## WHAT YOU NEED TO DO:
Leave out the pictures; transcribe all else exactly.

######

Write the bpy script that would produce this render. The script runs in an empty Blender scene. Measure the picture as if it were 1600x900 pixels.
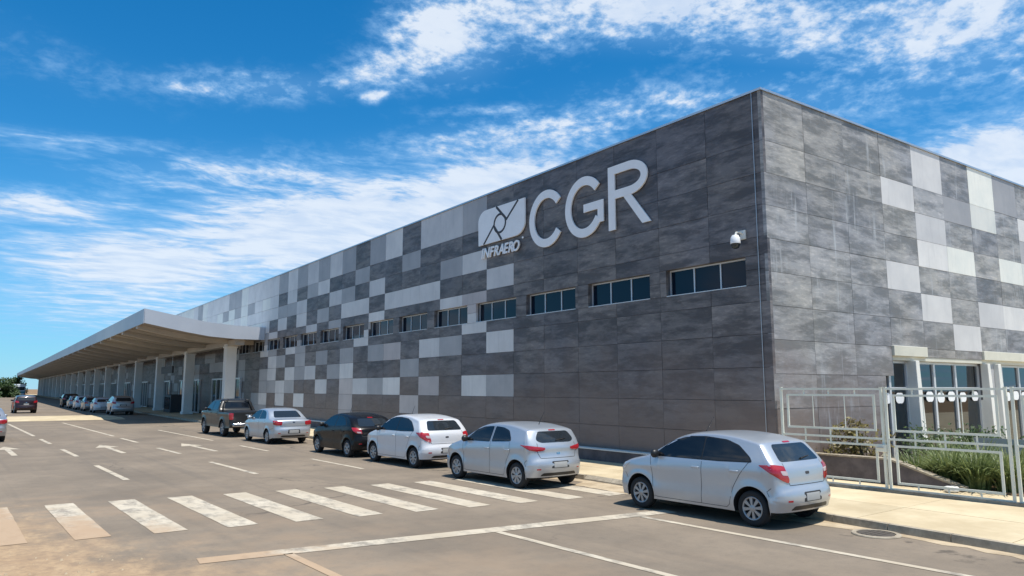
import bpy, bmesh, math, random
from math import sin, cos, pi, radians, sqrt, atan2
from mathutils import Vector
from mathutils.bvhtree import BVHTree

random.seed(11)
scene = bpy.context.scene
COL = scene.collection

# ------------------------------------------------------------------ camera, sky, sun, exposure
CAM_H = 2.3
YAW = radians(37.944)          # the road runs along +Y, the lens looks 37.9 degrees to its right
PITCH = radians(7.774)
camd = bpy.data.cameras.new('camera')
camd.sensor_width = 36.0
camd.lens = 36.0 * 1150.0 / 1600.0
camd.clip_start = 0.05
camd.clip_end = 6000.0
cam = bpy.data.objects.new('camera', camd)
COL.objects.link(cam)
cam.location = (0, 0, CAM_H)
cam.rotation_euler = (radians(90) + PITCH, 0, -YAW)
scene.camera = cam

SUN = Vector((0.08, -0.30, 1.0)).normalized()      # direction towards the sun
sund = bpy.data.lights.new('sun', 'SUN')
sund.energy = 4.6
sund.angle = radians(0.53)
sund.color = (1.0, 0.955, 0.88)
suno = bpy.data.objects.new('sun', sund)
COL.objects.link(suno)
suno.rotation_euler = SUN.to_track_quat('Z', 'Y').to_euler()
suno.location = (0, 0, 60)

scene.view_settings.view_transform = 'Standard'
scene.view_settings.look = 'None'
scene.view_settings.gamma = 1.0
scene.view_settings.use_curve_mapping = False
scene.view_settings.exposure = 0.28
scene.render.engine = 'CYCLES'
scene.cycles.max_bounces = 6
scene.cycles.transparent_max_bounces = 12


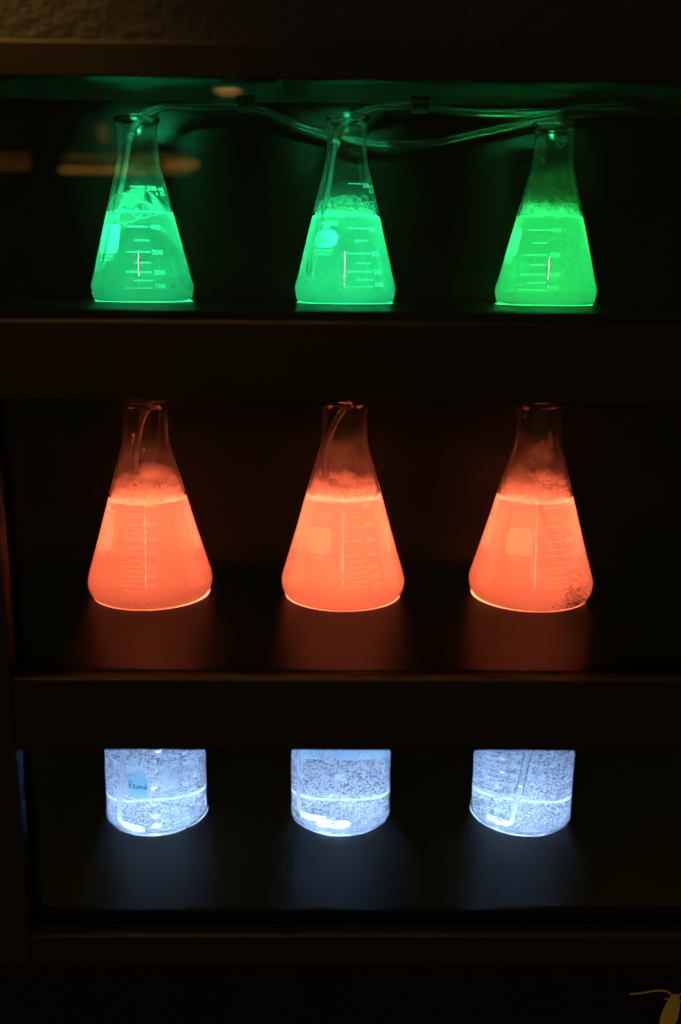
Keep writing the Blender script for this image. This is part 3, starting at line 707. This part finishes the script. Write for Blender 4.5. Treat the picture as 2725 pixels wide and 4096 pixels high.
rod(tb, [(0.0070, 1.0305, 0.1230), (0.0064, 1.030, 0.1195), (0.0020, 1.026, 0.087), (-0.0035, 1.021, 0.0623), (-0.0080, 1.016, 0.0332), (-0.0125, 1.011, 0.0121), (-0.0140, 1.009, 0.0000), (-0.0165, 1.008, -0.0020), (-0.0185, 1.009, 0.0030), (-0.0170, 1.011, 0.0120)])
pipe('joint', rel(tb, [(0.0064, 1.030, 0.1175), (0.0068, 1.030, 0.121), (0.0075, 1.032, 0.1245)]), .0043, .0026, M['tube'], tb, 4)
# orange flasks
tc_ = empty('air_tube', W(-0.19, 1.02, -0.2), 'curved tube inside the neck of the orange flask with creamy foam', 'tube')
pipe('tubing', rel(tc_, [(-0.150, 1.045, -0.095), (-0.1590, 1.035, -0.1100), (-0.1690, 1.026, -0.1262), (-0.1810, 1.022, -0.1342), (-0.1881, 1.020, -0.1454), (-0.1932, 1.018, -0.1635), (-0.1966, 1.017, -0.1817), (-0.1969, 1.017, -0.1885)]), .0036, .0023, M['tube'], tc_)
pipe('joint', rel(tc_, [(-0.1966, 1.017, -0.1815), (-0.1968, 1.017, -0.1845), (-0.1969, 1.017, -0.1875)]), .0042, .0030, M['tube'], tc_, 4)
rod(tc_, [(-0.1968, 1.017, -0.183), (-0.1966, 1.017, -0.195), (-0.1963, 1.017, -0.2092), (-0.1960, 1.017, -0.234)])
td = empty('air_tube', W(0.0, 1.02, -0.2), 'curved tube inside the neck of the palest orange flask', 'tube')
pipe('tubing', rel(td, [(0.045, 1.045, -0.096), (0.036, 1.035, -0.111), (0.0245, 1.026, -0.1275), (0.015, 1.022, -0.1395), (0.0075, 1.020, -0.153), (0.0027, 1.018, -0.1689), (-0.0004, 1.017, -0.1895), (-0.0003, 1.017, -0.2057)]), .0036, .0023, M['tube'], td)
rod(td, [(-0.0003, 1.017, -0.200), (0.0000, 1.017, -0.215), (0.0002, 1.017, -0.228)])
te = empty('glass_rod_stirrer', W(0.22, 0.99, -0.23), 'slanting glass rod inside the orange flask with dark flecks', 'rod')
rod(te, [(0.2195, 1.022, -0.2240), (0.2225, 1.020, -0.2330), (0.2270, 1.018, -0.2450), (0.2360, 1.015, -0.2700), (0.2440, 1.012, -0.2950)], .0026, .0016)
# beakers: bent glass tubes
b1 = empty('bent_glass_tube', W(-0.21, 0.96, -0.55), 'bent glass tube in the beaker with the house label', 'tube')
rod(b1, [(-0.2020, 0.960, -0.425), (-0.2065, 0.956, -0.4982), (-0.2108, 0.953, -0.5361), (-0.2135, 0.951, -0.5560), (-0.2110, 0.948, -0.5625), (-0.2030, 0.944, -0.5655), (-0.1880, 0.938, -0.5668)], .0031, .0019)
b2 = empty('bent_glass_tube', W(-0.03, 0.97, -0.55), 'bent glass tube along the side of the beaker without front print', 'tube')
rod(b2, [(-0.0225, 0.967, -0.425), (-0.0230, 0.967, -0.4978), (-0.0228, 0.967, -0.5357), (-0.0222, 0.966, -0.5540), (-0.0180, 0.964, -0.5620), (-0.0080, 0.962, -0.5640), (0.0050, 0.960, -0.5640)], .0031, .0019)
b3 = empty('bent_glass_tube', W(0.20, 0.96, -0.55), 'jointed glass tube in the beaker with the see-through scale', 'tube')
rod(b3, [(0.2090, 0.962, -0.5300), (0.2050, 0.957, -0.5450), (0.2020, 0.953, -0.5570), (0.2000, 0.951, -0.5625), (0.1965, 0.950, -0.5650), (0.1900, 0.954, -0.5650), (0.1780, 0.962, -0.5645)], .0028, .0017)
pipe('tubing', rel(b3, [(0.224, 0.970, -0.425), (0.2145, 0.967, -0.4972), (0.2110, 0.963, -0.5180), (0.2092, 0.9622, -0.5290)]), .0036, .0023, M['tube'], b3)
pipe('joint', rel(b3, [(0.2098, 0.9628, -0.5255), (0.2088, 0.9618, -0.531), (0.2076, 0.9605, -0.535)]), .0043, .0030, M['tube'], b3, 4)
# clips on the ceiling
def clip(x, y, z, label):
    o = empty('tube_clip', W(x, y, z), label, 'clip', 'clips on the green ceiling')
    bm = bmesh.new(); seg = 14
    ro, ri, hw = .0058, .0039, .0085
    for s in (-hw, hw):
        for k in range(seg + 1):
            a = R(-250 + 320 * k / seg)
            for r in (ri, ro): bm.verts.new((s, r * math.cos(a), r * math.sin(a)))
    bm.verts.ensure_lookup_table(); n = 2 * (seg + 1); v = bm.verts
    for k in range(seg):
        a = 2 * k
        bm.faces.new((v[a], v[a + 1], v[a + 3], v[a + 2])); bm.faces.new((v[n + a], v[n + a + 2], v[n + a + 3], v[n + a + 1]))
        bm.faces.new((v[a], v[a + 2], v[n + a + 2], v[n + a])); bm.faces.new((v[a + 1], v[n + a + 1], v[n + a + 3], v[a + 3]))
    for a in (0, 2 * seg): bm.faces.new((v[a], v[n + a], v[n + a + 1], v[a + 1]))
    bmesh.ops.recalc_face_normals(bm, faces=bm.faces); me = bpy.data.meshes.new('loop'); bm.to_mesh(me); bm.free(); link('loop', me, M['clip'], o)
    box('base', -.0100, .0100, -.006, .006, .0052, 0.1738 - z, M['clip'], o, .0006)
clip(-0.0835, 1.0795, 0.1635, 'black clip holding the sagging tube beside the dome-bubble flask')
clip(0.0930, 1.0715, 0.1640, 'black clip on the tube just right of the middle green neck')
clip(0.3230, 1.0765, 0.1640, 'black clip holding two tubes right of the last green flask')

######

## ANSWER BELOW:
Write the bpy script that would produce this render. The script runs in an empty Blender scene. Measure the picture as if it were 1600x900 pixels.
import bpy, bmesh, math, random
from math import sin, cos, pi, radians, sqrt, atan2
from mathutils import Vector
from mathutils.bvhtree import BVHTree

random.seed(11)
scene = bpy.context.scene
COL = scene.collection

# ------------------------------------------------------------------ camera, sky, sun, exposure
CAM_H = 2.3
YAW = radians(37.944)          # the road runs along +Y, the lens looks 37.9 degrees to its right
PITCH = radians(7.774)
camd = bpy.data.cameras.new('camera')
camd.sensor_width = 36.0
camd.lens = 36.0 * 1150.0 / 1600.0
camd.clip_start = 0.05
camd.clip_end = 6000.0
cam = bpy.data.objects.new('camera', camd)
COL.objects.link(cam)
cam.location = (0, 0, CAM_H)
cam.rotation_euler = (radians(90) + PITCH, 0, -YAW)
scene.camera = cam

SUN = Vector((0.08, -0.30, 1.0)).normalized()      # direction towards the sun
sund = bpy.data.lights.new('sun', 'SUN')
sund.energy = 4.6
sund.angle = radians(0.53)
sund.color = (1.0, 0.955, 0.88)
suno = bpy.data.objects.new('sun', sund)
COL.objects.link(suno)
suno.rotation_euler = SUN.to_track_quat('Z', 'Y').to_euler()
suno.location = (0, 0, 60)

scene.view_settings.view_transform = 'Standard'
scene.view_settings.look = 'None'
scene.view_settings.gamma = 1.0
scene.view_settings.use_curve_mapping = False
scene.view_settings.exposure = 0.28
scene.render.engine = 'CYCLES'
scene.cycles.max_bounces = 6
scene.cycles.transparent_max_bounces = 12


Keep writing the Blender script for this image. This is part 3, starting at line 707. This part finishes the script. Write for Blender 4.5. Treat the picture as 2725 pixels wide and 4096 pixels high.
rod(tb, [(0.0070, 1.0305, 0.1230), (0.0064, 1.030, 0.1195), (0.0020, 1.026, 0.087), (-0.0035, 1.021, 0.0623), (-0.0080, 1.016, 0.0332), (-0.0125, 1.011, 0.0121), (-0.0140, 1.009, 0.0000), (-0.0165, 1.008, -0.0020), (-0.0185, 1.009, 0.0030), (-0.0170, 1.011, 0.0120)])
pipe('joint', rel(tb, [(0.0064, 1.030, 0.1175), (0.0068, 1.030, 0.121), (0.0075, 1.032, 0.1245)]), .0043, .0026, M['tube'], tb, 4)
# orange flasks
tc_ = empty('air_tube', W(-0.19, 1.02, -0.2), 'curved tube inside the neck of the orange flask with creamy foam', 'tube')
pipe('tubing', rel(tc_, [(-0.150, 1.045, -0.095), (-0.1590, 1.035, -0.1100), (-0.1690, 1.026, -0.1262), (-0.1810, 1.022, -0.1342), (-0.1881, 1.020, -0.1454), (-0.1932, 1.018, -0.1635), (-0.1966, 1.017, -0.1817), (-0.1969, 1.017, -0.1885)]), .0036, .0023, M['tube'], tc_)
pipe('joint', rel(tc_, [(-0.1966, 1.017, -0.1815), (-0.1968, 1.017, -0.1845), (-0.1969, 1.017, -0.1875)]), .0042, .0030, M['tube'], tc_, 4)
rod(tc_, [(-0.1968, 1.017, -0.183), (-0.1966, 1.017, -0.195), (-0.1963, 1.017, -0.2092), (-0.1960, 1.017, -0.234)])
td = empty('air_tube', W(0.0, 1.02, -0.2), 'curved tube inside the neck of the palest orange flask', 'tube')
pipe('tubing', rel(td, [(0.045, 1.045, -0.096), (0.036, 1.035, -0.111), (0.0245, 1.026, -0.1275), (0.015, 1.022, -0.1395), (0.0075, 1.020, -0.153), (0.0027, 1.018, -0.1689), (-0.0004, 1.017, -0.1895), (-0.0003, 1.017, -0.2057)]), .0036, .0023, M['tube'], td)
rod(td, [(-0.0003, 1.017, -0.200), (0.0000, 1.017, -0.215), (0.0002, 1.017, -0.228)])
te = empty('glass_rod_stirrer', W(0.22, 0.99, -0.23), 'slanting glass rod inside the orange flask with dark flecks', 'rod')
rod(te, [(0.2195, 1.022, -0.2240), (0.2225, 1.020, -0.2330), (0.2270, 1.018, -0.2450), (0.2360, 1.015, -0.2700), (0.2440, 1.012, -0.2950)], .0026, .0016)
# beakers: bent glass tubes
b1 = empty('bent_glass_tube', W(-0.21, 0.96, -0.55), 'bent glass tube in the beaker with the house label', 'tube')
rod(b1, [(-0.2020, 0.960, -0.425), (-0.2065, 0.956, -0.4982), (-0.2108, 0.953, -0.5361), (-0.2135, 0.951, -0.5560), (-0.2110, 0.948, -0.5625), (-0.2030, 0.944, -0.5655), (-0.1880, 0.938, -0.5668)], .0031, .0019)
b2 = empty('bent_glass_tube', W(-0.03, 0.97, -0.55), 'bent glass tube along the side of the beaker without front print', 'tube')
rod(b2, [(-0.0225, 0.967, -0.425), (-0.0230, 0.967, -0.4978), (-0.0228, 0.967, -0.5357), (-0.0222, 0.966, -0.5540), (-0.0180, 0.964, -0.5620), (-0.0080, 0.962, -0.5640), (0.0050, 0.960, -0.5640)], .0031, .0019)
b3 = empty('bent_glass_tube', W(0.20, 0.96, -0.55), 'jointed glass tube in the beaker with the see-through scale', 'tube')
rod(b3, [(0.2090, 0.962, -0.5300), (0.2050, 0.957, -0.5450), (0.2020, 0.953, -0.5570), (0.2000, 0.951, -0.5625), (0.1965, 0.950, -0.5650), (0.1900, 0.954, -0.5650), (0.1780, 0.962, -0.5645)], .0028, .0017)
pipe('tubing', rel(b3, [(0.224, 0.970, -0.425), (0.2145, 0.967, -0.4972), (0.2110, 0.963, -0.5180), (0.2092, 0.9622, -0.5290)]), .0036, .0023, M['tube'], b3)
pipe('joint', rel(b3, [(0.2098, 0.9628, -0.5255), (0.2088, 0.9618, -0.531), (0.2076, 0.9605, -0.535)]), .0043, .0030, M['tube'], b3, 4)
# clips on the ceiling
def clip(x, y, z, label):
    o = empty('tube_clip', W(x, y, z), label, 'clip', 'clips on the green ceiling')
    bm = bmesh.new(); seg = 14
    ro, ri, hw = .0058, .0039, .0085
    for s in (-hw, hw):
        for k in range(seg + 1):
            a = R(-250 + 320 * k / seg)
            for r in (ri, ro): bm.verts.new((s, r * math.cos(a), r * math.sin(a)))
    bm.verts.ensure_lookup_table(); n = 2 * (seg + 1); v = bm.verts
    for k in range(seg):
        a = 2 * k
        bm.faces.new((v[a], v[a + 1], v[a + 3], v[a + 2])); bm.faces.new((v[n + a], v[n + a + 2], v[n + a + 3], v[n + a + 1]))
        bm.faces.new((v[a], v[a + 2], v[n + a + 2], v[n + a])); bm.faces.new((v[a + 1], v[n + a + 1], v[n + a + 3], v[a + 3]))
    for a in (0, 2 * seg): bm.faces.new((v[a], v[n + a], v[n + a + 1], v[a + 1]))
    bmesh.ops.recalc_face_normals(bm, faces=bm.faces); me = bpy.data.meshes.new('loop'); bm.to_mesh(me); bm.free(); link('loop', me, M['clip'], o)
    box('base', -.0100, .0100, -.006, .006, .0052, 0.1738 - z, M['clip'], o, .0006)
clip(-0.0835, 1.0795, 0.1635, 'black clip holding the sagging tube beside the dome-bubble flask')
clip(0.0930, 1.0715, 0.1640, 'black clip on the tube just right of the middle green neck')
clip(0.3230, 1.0765, 0.1640, 'black clip holding two tubes right of the last green flask')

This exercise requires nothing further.